Also published on the Huffington Post

And, we’re off to the races!

The spring real estate market in D.C. is about to be in full swing. What spring market conditions would be like was anyone’s guess since leading up to the holidays was just one long coma. Listings were sparse. Buyers were few. Time of death was called sometime in early November.

Markets typically reset themselves after a long hiatus like the holidays. It’s sort of like being in the middle of a heated discussion when the phone rings and you have to take the call. When you hang up, you can’t just pick up where you left off. You have to regroup. (I am suddenly reminded of when I was a kid and my friends and I would laugh at how our mothers could be screaming at us one minute and then “RIING,” followed by them taking a deep breath and purring “hello” like they were was mid-massage.) It’s like that with real estate. The calendar dictates that the market is due for a break and the flavor undoubtedly changes when it resumes. Some emotionally spent buyers may decide to find alternate living arrangements and some new hopefuls arrive on the scene.

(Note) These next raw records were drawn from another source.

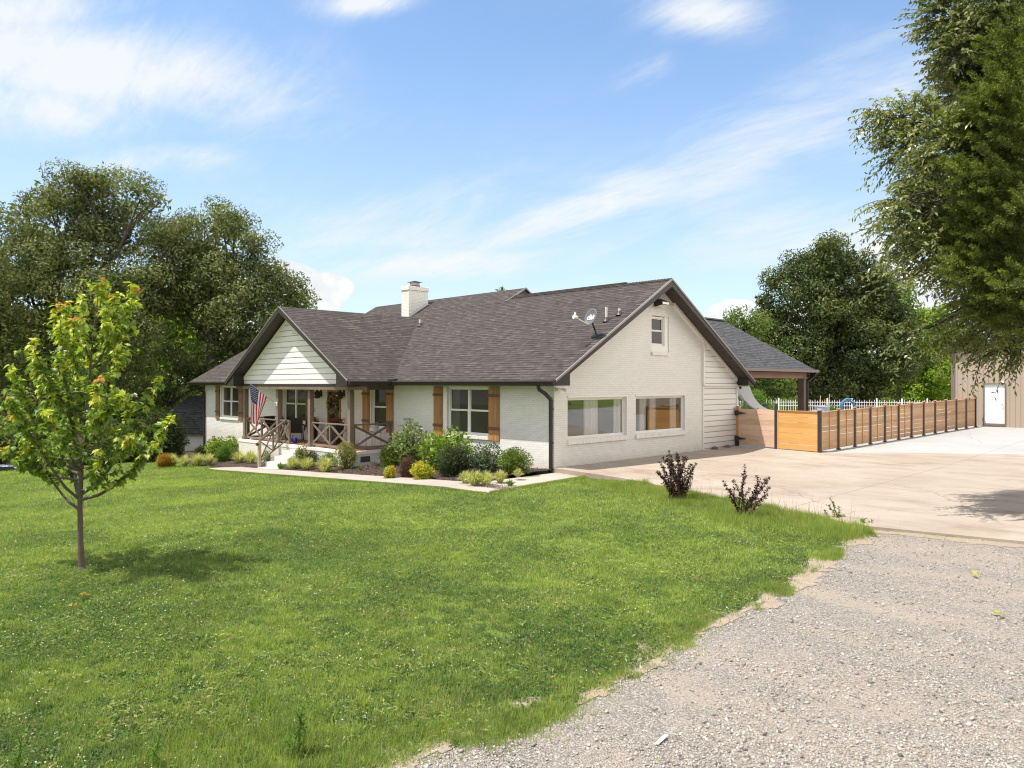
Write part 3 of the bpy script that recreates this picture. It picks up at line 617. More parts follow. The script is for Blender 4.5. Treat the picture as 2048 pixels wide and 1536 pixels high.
# --- windows
def window(T, u0, u1, z0, z1, kind, name='window', gm='glass', curtain=None):
    rec = 0.09; fr = 0.055
    def bx(mb, a, b, o0, o1, c, d):
        p = T(a, o0, c); q = T(b, o1, d); mb.box(p[0], q[0], p[1], q[1], p[2], q[2])
    mb = MB(); mbP = MB(); mbS = MB()
    bx(mb, u0, u0 + fr, -rec - .04, -rec + .03, z0, z1); bx(mb, u1 - fr, u1, -rec - .04, -rec + .03, z0, z1)
    bx(mb, u0 + fr, u1 - fr, -rec - .04, -rec + .03, z0, z0 + fr); bx(mb, u0 + fr, u1 - fr, -rec - .04, -rec + .03, z1 - fr, z1)
    f = mb.build('window' if name == 'window' else name, M['white'], house, bevel=.004)
    panes = []
    if kind == 'twin': m_ = (u0 + u1) / 2; panes = [(u0 + fr, m_ - .045), (m_ + .045, u1 - fr)]; bx(mbS, m_ - .045, m_ + .045, -rec - .03, -rec + .025, z0 + fr, z1 - fr)
    elif kind in ('single', 'picture'): panes = [(u0 + fr, u1 - fr)]
    for a, b in panes:
        if kind != 'picture':
            zm = (z0 + z1) / 2 + .02
            for c, d, o in ((z0 + fr, zm, 0.0), (zm, z1 - fr, -0.02)):
                s_ = 0.03
                bx(mbS, a, a + s_, -rec - .02 + o, -rec + .01 + o, c, d); bx(mbS, b - s_, b, -rec - .02 + o, -rec + .01 + o, c, d)
                bx(mbS, a + s_, b - s_, -rec - .02 + o, -rec + .01 + o, c, c + s_); bx(mbS, a + s_, b - s_, -rec - .02 + o, -rec + .012 + o, d - s_, d)
                mbP.add([T(a + s_, -rec - .01 + o, c + s_), T(b - s_, -rec - .01 + o, c + s_), T(b - s_, -rec - .01 + o, d - s_), T(a + s_, -rec - .01 + o, d - s_)], [(0, 1, 2, 3)])
        else:
            bx(mbS, a, b, -rec - .03, -rec + .0, z0 + fr, z0 + fr + .03); bx(mbS, a, b, -rec - .03, -rec + .0, z1 - fr - .03, z1 - fr)
            bx(mbS, a, a + .03, -rec - .03, -rec, z0 + fr + .03, z1 - fr - .03); bx(mbS, b - .03, b, -rec - .03, -rec, z0 + fr + .03, z1 - fr - .03)
            mbP.add([T(a + .03, -rec - .016, z0 + fr + .03), T(b - .03, -rec - .016, z0 + fr + .03), T(b - .03, -rec - .016, z1 - fr - .03), T(a + .03, -rec - .016, z1 - fr - .03)], [(0, 1, 2, 3)])
    mbS.build('sash', M['white'], f, bevel=.003); mbP.build('pane', M[gm], f)
    if curtain:
        for (a, b) in curtain:
            n = 40; mbc = MB(); vs = []; 
            for i in range(n + 1):
                u = a + (b - a) * i / n; o = -rec - .075 + .025 * math.sin(i * 1.25) + .015 * math.sin(i * .53)
                vs += [T(u, o, 0.1), T(u + .01 * math.sin(i), o + .01 * math.sin(i * .9), z1 - .02)]
            mbc.add(vs, [(2 * i, 2 * i + 2, 2 * i + 3, 2 * i + 1) for i in range(n)]); mbc.build('curtain', M['curtain'], f, smooth=True)
    return f
def sill(T, u0, u1, z, par, hh=0.11):
    mb = MB(); k = u0
    while k < u1 - .03:
        p = T(k, 0.0, z - hh); q = T(min(k + .062, u1), 0.06, z - .003 * random.random()); mb.box(p[0], q[0], p[1], q[1], p[2], q[2]); k += .07
    p = T(u0 + .005, 0.0, z - hh + .006); q = T(u1 - .005, 0.05, z - .012); mb.box(p[0], q[0], p[1], q[1], p[2], q[2])
    mb.build('sill', M['soldier'], par, bevel=.004)
for i, (a, b) in enumerate(FRONT_WIN):
    f = window(TF, a, b, WZ0, WZ1, 'single' if i == 2 else 'twin', curtain=[(a + .05, a + .45)] if i == 3 else ([(a, a + .3), (b - .3, b)] if i == 0 else None))
    sill(TF, a - .04, b + .04, WZ0 - .005, f)
    if i == 3:
        mbx = MB(); mbx.box(a - .17, a - .005, -.03, .002, WZ0, WZ1); mbx.build('side_trim', M['white'], f)
for (a, b, c, d), cu in zip(SIDE_WIN, ([(1.55, 2.25), (3.05, 3.5)], [(4.5, 4.9), (5.1, 5.45), (6.35, 6.75)])):
    f = window(TS, a, b, c, d, 'picture', gm='glass2', curtain=cu); sill(TS, a - .02, b + .03, c - .005, f, 0.15)
    mbx = MB(); 
    mbx.box(0.0, .03, a - .005, b + .05, d - .0, d + .05); mbx.box(0, .03, b - .0, b + .05, c, d); mbx.build('head_trim', M['white'], f)
f = window(TS, 5.02, 5.83, 3.97, 4.98, 'single'); sill(TS, 4.98, 6.05, 3.75, f, 0.11)
mbx = MB(); mbx.box(-.13, -.02, 5.0, 6.05, 3.752, 3.965); mbx.box(-.13, -.03, 5.835, 6.05, 3.965, 4.995); mbx.build('infill_board', M['white'], f)
# --- shutters
def shutter(u0, u1, mk, z0=0.84, z1=2.56):
    mb = MB(); n = 4; wv = (u1 - u0) / n
    for i in range(n): mb.box(u0 + i * wv + .003, u0 + (i + 1) * wv - .003, -.045, -.012, z0 + random.uniform(0, .008), z1)
    mb.box(u0 + .01, u1 - .01, -.012, -.002, z0 + .02, z1 - .02)
    s_ = mb.build('shutter', M[mk], house, bevel=.003)
    for zz in (z1 - .28, z0 + .40):
        mb = MB(); mb.box(u0 - .012, u1 + .012, -.072, -.0455, zz - .045, zz + .045); mb.build('batten', M['batten'], s_, bevel=.004)
for a, b, k in ((-23.33, -22.85, 'shutter2'), (-20.68, -20.25, 'shutter2'), (-16.75, -16.33, 'shutter2'), (-14.25, -13.98, 'shutter2'), (-9.93, -9.47, 'shutter'), (-8.34, -7.93, 'shutter'), (-5.56, -5.10, 'shutter'), (-2.78, -2.30, 'shutter')):
    shutter(a, b, k)

# --- roof
def roof_slab(mb, quad, th=0.05):
    """thick sheet: outline on the top surface, thickness straight down"""
    mb.prism([np.array(q, float) for q in quad], (0, 0, -th))
mb = MB()
roof_slab(mb, [(XL, YF, EZ), (XR, YF, EZ), (XR, YR, RZ), (XL, YR, RZ)]); roof_slab(mb, [(XL, YR, RZ), (XR, YR, RZ), (XR, YB, EZ), (XL, YB, EZ)])
mb.build('roof', M['shingle'], house)
# raised middle part
Y2, X2a, X2b = 6.12, -17.9, -7.05; Z2 = EZ + SL * (Y2 - YF)
mb = MB(); roof_slab(mb, [(X2a, 4.9, rz(4.9) + .012), (X2b, 4.9, rz(4.9) + .012), (X2b, Y2, Z2 + .012), (X2a, Y2, Z2 + .012)]); roof_slab(mb, [(X2a, Y2, Z2 + .012), (X2b, Y2, Z2 + .012), (X2b, 10.6, Z2 - SL * (10.6 - Y2)), (X2a, 10.6, Z2 - SL * (10.6 - Y2))])
up_ = mb.build('raised_roof', M['shingle'], house)
for xx in (X2b - .06, X2a + .03):
    mb = MB(); mb.prism([(xx, 5.2, rz(5.2) - .1), (xx, 7.6, rz(7.6) - .1), (xx, 7.6, Z2 - SL * 1.7 - .05), (xx, Y2, Z2 - .05)], (0.03, 0, 0)); mb.build('gable_face', M['trim'], up_)
mb = MB(); mb.bar((X2b + .01, 5.0, rz(5.0) + .0), (X2b + .01, Y2, Z2 + .0), .04, .06); mb.bar((X2b + .01, Y2, Z2), (X2b + .01, 8.1, Z2 - SL * 2.2), .04, .06); mb.build('rake_edge', M['drip'], up_)
mb = MB()
for k in range(60):      # ridge cap of overlapping pieces
    xa = XR - .02 - k * .13 * 1.0
    if xa < X2b: break
    for sgn in (1, -1): mb.prism([(xa, YR, RZ + .035), (xa, YR + sgn * .15, RZ + .035 - .15 * SL), (xa - .13, YR + sgn * .15, RZ + .02 - .15 * SL), (xa - .13, YR, RZ + .02)], (0, 0, -.03))
mb.box(X2b + .2, XR - 1.9, YR - .10, YR + .10, RZ - .03, RZ + .055)
mb.build('ridge_cap', M['shingle'], house)
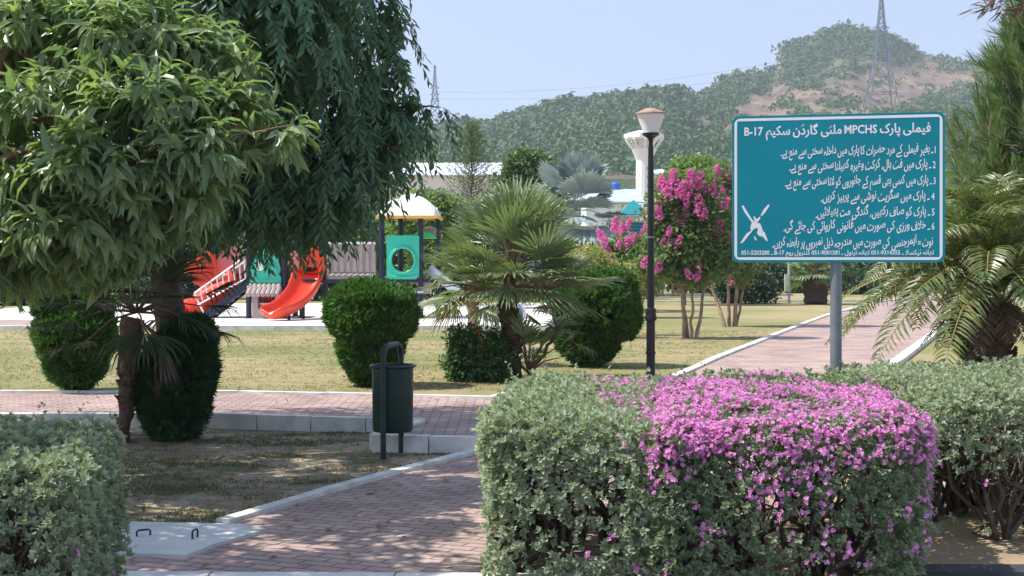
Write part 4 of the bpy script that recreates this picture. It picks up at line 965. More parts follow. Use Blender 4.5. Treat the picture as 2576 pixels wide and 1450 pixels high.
# ---------------------------------------------------------------- clipped conifers
def conifer(px, base_py, z0, blobs, label, n=5200, dark=False, Yb=None, dry=None, group='clipped conifers on the lawn'):
    c = G(px, base_py, z0) if Yb is None else np.array(((px - 1288) / F * Yb, Yb, z0)); Y = c[1]
    t = thing('clipped_conifer', (c[0], c[1], z0), label, 'conifer', group)
    bs = [bl(q[0], q[1], Y, q[2], q[3]) for q in blobs]
    tr = MB()
    for _ in range(5): tr.tube(*limb((c[0] + rng.normal() * .04, c[1] + rng.normal() * .04, z0 - .03), bs[0][0] + rng.normal(size=3) * bs[0][1] * .35, .03, .012, .08, 6), 6)
    tr.build('trunk', M['bark'], t, smooth=True)
    lf = MB()
    C, N, k = in_blobs(bs, n, .82, 1.0); lump = 1 + .085 * noise2(C[:, 0] * 9, C[:, 2] * 5 + C[:, 1] * 4, px)
    cen = np.array([b[0] for b in bs])[k]; C = cen + (C - cen) * lump[:, None]
    inside = np.zeros(len(C), bool)
    for i, (b0, b1) in enumerate(bs): inside |= ((((C - b0) / b1) ** 2).sum(1) < .62) & (k != i)
    C, N = C[~inside], N[~inside]
    ax = nrm(N * .75 + np.array((0, 0, .95)) + .3 * rand_unit(len(C))); C = C + ax * (rng.random((len(C), 1)) < .06) * rng.random((len(C), 1)) * .1
    if dry:
        w_ = np.zeros(len(C), bool)
        for q in dry: w_ |= (((C - P(q[0], q[1], Y - .35)) / (np.array((q[2], q[2] * 2, q[3])) * Y / F)) ** 2).sum(1) < .6 + .5 * rng.random(len(C))
        dm = MB(); p, d, nn = rosettes(C[w_] - ax[w_] * .03, ax[w_], 6, .8, 0.); L = .05 + .05 * rng.random(len(p)); leaf4(dm, p, d, nn, L, L * .24, .1); C, ax = C[~w_], ax[~w_]
        if len(p): dm.build('dry_patch', M['drysprig'], t)
    p, d, nn = rosettes(C - ax * .03, ax, 7, .65, 0.); L = .055 + .055 * rng.random(len(p)); leaf4(lf, p, d, nn, L, L * .24, .1)
    C, N, k = in_blobs(bs, n // 2, .6, .9); p, d, nn = rosettes(C, N + np.array((0, 0, .6)), 7, .9, 0.); L = .08 + .05 * rng.random(len(p)); leaf4(lf, p, d, nn, L, L * .35)
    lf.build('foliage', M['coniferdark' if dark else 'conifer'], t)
conifer(935, 972, U, [(935, 800, 112, 72), (935, 760, 105, 45), (930, 870, 85, 85), (910, 735, 60, 26), (850, 790, 30, 50), (1015, 790, 32, 55), (925, 930, 45, 40)], 'bright green clipped conifer behind the litter bin', 7600, dry=[(965, 880, 26, 30)])
conifer(1490, 922, U, [(1500, 780, 112, 100), (1480, 850, 85, 70), (1570, 790, 45, 70), (1535, 715, 70, 36), (1480, 895, 45, 30), (1440, 760, 50, 70)], 'dark green rounded conifer right of the fan palm', 7000, dry=[(1560, 865, 22, 18)])
conifer(195, 985, U, [(190, 850, 100, 85), (150, 770, 65, 52), (235, 775, 45, 48), (190, 920, 75, 50), (230, 840, 55, 80), (195, 960, 30, 25)], 'sunlit lopsided conifer at the far left beside the shaded palm', 6800, dry=[(225, 765, 26, 20)])
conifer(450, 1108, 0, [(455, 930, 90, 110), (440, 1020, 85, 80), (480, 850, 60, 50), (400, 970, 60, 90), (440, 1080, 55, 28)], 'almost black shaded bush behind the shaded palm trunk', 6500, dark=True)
conifer(2450, 905, U, [(2450, 845, 42, 62), (2440, 790, 30, 35)], 'small green conifer tucked behind the date palm trunk', 2600, Yb=17.0)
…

As long as D.C. isn’t battling an Arctic Freeze a la January 2014, the majority of home buyers and sellers get busy on January 2nd, thereby kicking off the spring market. The rest of the holdouts get on board the Monday after the Super Bowl when they sober up. Listings hit the market with a fury and buyers are out pounding the sidewalks looking for their new home. This year so far has been no different.

I was especially curious to see what would happen this spring since the market really winded down to a close in the fall. Listings that we all thought would sell immediately last fall languished on the market for weeks, sometimes months. We were not sure if this was a sign of things to come but in many ways it was a welcome change. Perhaps the playing field would level a bit more for buyers and sellers.

As I began to see the new listings with clients, we all quickly got a taste for what was next. The first offer I wrote for a client in 2015 was one of 15 others. My client had a decent escalation and a substantial down payment and still, we were told that my client’s offer was near the end of the pack. The next offer was also one of several – many of which kept sneaking in after the deadline. Yikes. Someone pass the corkscrew.

I’m an agent who is all about getting clients a good deal; I love when people pay below list price. I even tell them this in our first meeting. But sadly, that strategy isn’t going to work this spring. It’s all about getting the house the client wants, and if that means going in with an offer that is list price or above, well, shoot. I’m sorry. I didn’t write the rules for this game but I’m adjusting my model to live by it so my clients aren’t left with nothing.

The forecast is this: Sellers can still enjoy multiple offers if they price their home properly. But that’s the key – pricing properly. It’s still tough to convince some sellers that 10 – 20% annual price appreciation was a fluke in 2013. If your neighbor sold for $500,000 in October 2014, you are NOT getting $550,000 now. It’s better to price at or slightly below market value and have multiple offers from which to choose. Too high a price won’t elicit offers. Sellers often have a hard time understanding this though until they see it in action.

For buyers? When something is new to the market and priced well, they should know what’s coming because they’ve seen this show before, right? It will go over asking and it will go quickly. This means you need to have your lender lined up, your documents ready to go, and your checkbook in hand. If you like a property, you need to move fast or someone else will.